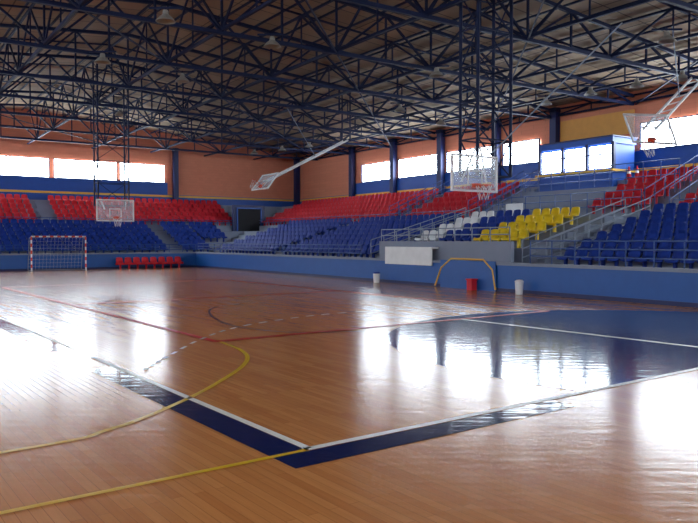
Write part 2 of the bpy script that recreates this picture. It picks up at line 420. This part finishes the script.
for i in range(len(us)-1):
    c=(us[i]+us[i+1])/2
    m.tube((c,V0N+.1,roofz(V0N)-.2),(c,10,roofz(10)-.2),.05,'truss'); m.tube((c,10,roofz(10)-.2),(c,V1-.1,roofz(V1)-.2),.05,'truss')
m.out('roof_trusses')

for x,y in [(-5.5,21.8),(-2.6,24.6),(10.5,24),(-9.1,26.8),(10.9,32.7),(12.3,31),(13.6,29.6),(9.5,35),(2.6,36.8),(5.2,41),(-7.2,55),(-4.9,53),(-2.8,51),(-6.9,30),(3.5,29),(-12,38)]:
    m=MB(W); N=14; rings=[(.07,.34),(.09,.3),(.1,.2),(.2,.12),(.29,.02),(.3,0),(.27,.02),(.1,.12)]
    vs=[];fs=[]; q0=8.35
    for r,zz in rings:
        for i in range(N): a=2*math.pi*i/N; vs.append((x+r*math.cos(a),y+r*math.sin(a),q0+zz))
    for j in range(len(rings)-1):
        for i in range(N): fs.append((j*N+i,j*N+(i+1)%N,(j+1)*N+(i+1)%N,(j+1)*N+i))
    fs.append(tuple(range(N))); fs.append(tuple(range((len(rings)-1)*N,len(rings)*N)))
    m.add(vs,fs,'lamp'); m.tube((x,y,8.65),(x,y,BZ+.05),.02,'truss'); m.tube((x-.5,y,BZ),(x+.5,y,BZ),.04,'truss')
    m.out('high_bay_lamp')

# ---------------- basketball hoops
def board(m,O,A,N_,UPv,k='white'):
    O=Vector(O);A=Vector(A);N_=Vector(N_);UPv=Vector(UPv)
    P=lambda a,b,c: tuple(O+A*a+UPv*b+N_*c)
    def bx(a0,a1,b0,b1,c0,c1,k):
        vs=[P(a,b,c) for c in (c0,c1) for b in (b0,b1) for a in (a0,a1)]
        m.add(vs,[(0,1,3,2),(4,6,7,5),(0,4,5,1),(2,3,7,6),(0,2,6,4),(1,5,7,3)],k)
    bx(-.9,.9,-.52,.52,-.01,.01,'glass')
    for a0,a1,b0,b1 in ((-.92,.92,.48,.54),(-.92,.92,-.54,-.48),(-.92,-.86,-.5,.5),(.86,.92,-.5,.5)): bx(a0,a1,b0,b1,-.03,.03,k)
    for a0,a1,b0,b1 in ((-.3,.3,.05,.1),(-.3,.3,-.38,-.33),(-.3,-.25,-.33,.05),(.25,.3,-.33,.05)): bx(a0,a1,b0,b1,.012,.02,k)
    bx(-.12,.12,-.42,-.3,0,.15,'rim')
    c=(0,-.37,.38); NN=16; pr=[P(c[0]+.225*math.cos(2*math.pi*i/NN),c[1],c[2]+.225*math.sin(2*math.pi*i/NN)) for i in range(NN)]
    m.path(pr+[pr[0]],.014,'rim',5)
    lo=[P(.13*math.cos(2*math.pi*(i+.5)/8),c[1]-.42,c[2]+.13*math.sin(2*math.pi*(i+.5)/8)) for i in range(8)]
    md=[P(.17*math.cos(2*math.pi*i/8),c[1]-.2,c[2]+.17*math.sin(2*math.pi*i/8)) for i in range(8)]
    for i in range(8):
        m.tube(pr[2*i],md[i],.007,'net',4); m.tube(pr[2*i],md[(i+1)%8],.007,'net',4)
        m.tube(md[i],lo[i],.007,'net',4); m.tube(md[i],lo[i-1],.007,'net',4)
def tower(m,u0,u1,v0,v1,z0,z1,st=1.1,k='truss',r=.05):
    C=[(u0,v0),(u0,v1),(u1,v1),(u1,v0)]
    for a,b in C: m.tube((a,b,z0),(a,b,z1),r,k,6)
    z=z0;fl=0
    while z<z1-.1:
        zn=min(z+st,z1)
        for i in range(4):
            p=C[i];q=C[(i+1)%4]; m.tube((*p,z),(*q,z),r*.55,k)
            if fl: m.tube((*p,z),(*q,zn),r*.45,k)
            else: m.tube((*q,z),(*p,zn),r*.45,k)
        z=zn; fl^=1
m=MB(); hu,hv=15.5,14.9
board(m,(hu,hv,3.75),(0,1,0),(-1,0,0),(0,0,1))
tower(m,hu+.25,hu+1.0,hv+.35,hv+1.75,3.75,10.4,r=.055)
m.tube((hu+.02,hv-.5,3.5),(hu+.3,hv+.35,4.6),.03,'white');m.tube((hu+.02,hv+.5,3.5),(hu+.3,hv+.5,4.6),.03,'white')
m.tube((hu+.02,hv-.7,4.25),(hu+.3,hv+.35,4.3),.03,'white');m.tube((hu+.02,hv+.7,4.25),(hu+.3,hv+1.1,4.3),.03,'white')
m.tube((hu+.4,hv+.9,4.3),(hu-1,hv+5.5,8.8),.025,'grail')
m.out('suspended_basketball_hoop')
m=MB(); hu,hv=35.8,10.3
board(m,(hu,hv,3.25),(0,1,0),(-1,0,0),(0,0,1))
tower(m,hu+.25,hu+.95,hv-.75,hv+.75,3.5,10.6,r=.04)
m.tube((hu+.02,hv-.5,3.3),(hu+.3,hv-.6,3.7),.04,'white');m.tube((hu+.02,hv+.5,3.3),(hu+.3,hv+.6,3.7),.04,'white')
m.out('suspended_basketball_hoop')
def folded(O,A,Nn,Up,end,arm='white'):
    m=MB(); board(m,O,A,Nn,Up)
    O=Vector(O); A=Vector(A); e=Vector(end)
    m.tube(O+A*.25,e+A*.25,.05,arm,6); m.tube(O-A*.25,e-A*.25,.05,arm,6)
    for i in range(1,7):
        p=O.lerp(e,i/7); q=O.lerp(e,(i+.7)/7); m.tube(p+A*.25,q-A*.25,.025,arm)
    m.tube(e+A*.4,e-A*.4,.06,'truss',6)
    for sgn in (-1,1): m.tube(e+A*.4*sgn,Vector((e.x,e.y,roofz(e.y)-.2))+A*.4*sgn,.045,'truss',6)
    m.tube(O.lerp(e,.6),(O.x,O.y+1.2,9),.02,'grail')
    m.out('folding_basketball_hoop')
q=math.radians(38)
folded((33.8,17.5,4.85),(1,0,0),(0,-math.cos(q),math.sin(q)) ,(0,math.sin(q),math.cos(q)),(33.8,22.6,7.4))
folded((14.2,21.5,5.45),(math.cos(.5),0,math.sin(.5)*.3),(0,-.85,-.53),(0,-.53,.85),(14.5,24.8,7.6))

# ---------------- handball goal
m=MB(); gu,g0,g1,gh=44.2,7.95,10.95,2.0
def gp(a,b,n=10,r=.045):
    a=Vector(a);b=Vector(b)
    for i in range(n): m.tube(a.lerp(b,i/n),a.lerp(b,(i+1)/n),r,'rim' if i%2 else 's_white',6)
gp((gu,g0,0),(gu,g0,gh));gp((gu,g1,0),(gu,g1,gh));gp((gu,g0,gh),(gu,g1,gh),15)
for v in (g0,g1):
    m.path([(gu,v,gh),(gu+.6,v,gh-.1),(gu+1.1,v,0.03),(gu,v,0.03)],.025,'grail')
m.tube((gu+1.1,g0,.03),(gu+1.1,g1,.03),.025,'grail')
for i in range(16):
    v=g0+(g1-g0)*i/15; m.path([(gu,v,gh),(gu+.6,v,gh-.1),(gu+1.1,v,.03)],.004,'net',3)
for i in range(10):
    t=i/9; m.tube((gu+.6+.5*t,g0,(gh-.1)*(1-t)+.03),(gu+.6+.5*t,g1,(gh-.1)*(1-t)+.03),.004,'net',3)
m.out('handball_goal')
m=MB()
for i in range(8):
    a=12.9+.54*(i+.5); m.add([(44.65+y,a+x,w+.0) for x,y,w in SV],SF,'s_red')
m.box(44.7,44.95,12.9,17.2,.26,.36,'s_red')
m.out('substitutes_bench',recalc=False)

def bin_(u,v,r,h,body,top):
    m=MB(); N=16; rings=[(r*.82,0),(r,h*.85),(r*1.06,h*.86),(r*1.06,h*.9),(r*.7,h),(0.01,h*1.02)]
    vs=[(u+a*math.cos(2*math.pi*i/N),v+a*math.sin(2*math.pi*i/N),z) for a,z in rings for i in range(N)]
    for j in range(len(rings)-1):
        m.add([vs[(j+d)*N+i] for d in (0,1) for i in range(N)],[(i,(i+1)%N,N+(i+1)%N,N+i) for i in range(N)],body if j<1 else top)
    m.out('litter_bin')
bin_(24.6,VB-.4,.15,.45,'s_white','s_blue')
bin_(16.6,VB-.4,.14,.48,'s_white','s_white')
m=MB(); m.box(18.85,19.1,VB-.4,VB-.15,0,.36,'s_red'); m.box(18.82,19.13,VB-.43,VB-.12,.36,.41,'s_red'); m.out('red_equipment_box')
for u in (21.7,21.25):
    m=MB(); zz=Z[-1]; v=31.2; N=12
    m.box(u-.16,u+.16,v-.16,v+.16,zz,zz+.04,'s_red')
    for r0,r1,h0,h1,k in ((.13,.09,.04,.3,'s_red'),(.09,.065,.3,.42,'s_white'),(.065,.03,.42,.65,'s_red')):
        m.add([(u+r*math.cos(2*math.pi*i/N),v+r*math.sin(2*math.pi*i/N),zz+h) for r,h in ((r0,h0),(r1,h1)) for i in range(N)],[(i,(i+1)%N,N+(i+1)%N,N+i) for i in range(N)],k)
    m.out('traffic_cone')

w=bpy.data.worlds.new('sky'); S.world=w; w.use_nodes=True; nt=w.node_tree
sk=nt.nodes.new('ShaderNodeTexSky'); sk.sky_type='HOSEK_WILKIE'
nt.links.new(sk.outputs[0],nt.nodes['Background'].inputs[0]); nt.nodes['Background'].inputs[1].default_value=1
S.view_settings.view_transform='Standard'
cd=bpy.data.cameras.new('cam'); cd.sensor_width=36; cd.lens=36*720/698; cd.clip_end=300
co=bpy.data.objects.new('camera',cd); S.collection.objects.link(co); co.location=(0,0,1.8)
co.rotation_euler=(math.radians(90-1.71),0,0); S.camera=co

====================

Leave out any pictures, please, and quote only the lines from the top of the data through the line that contains "m.out('roof_trusses')".

Final answer ::
Write part 2 of the bpy script that recreates this picture. It picks up at line 420. This part finishes the script.
for i in range(len(us)-1):
    c=(us[i]+us[i+1])/2
    m.tube((c,V0N+.1,roofz(V0N)-.2),(c,10,roofz(10)-.2),.05,'truss'); m.tube((c,10,roofz(10)-.2),(c,V1-.1,roofz(V1)-.2),.05,'truss')
m.out('roof_trusses')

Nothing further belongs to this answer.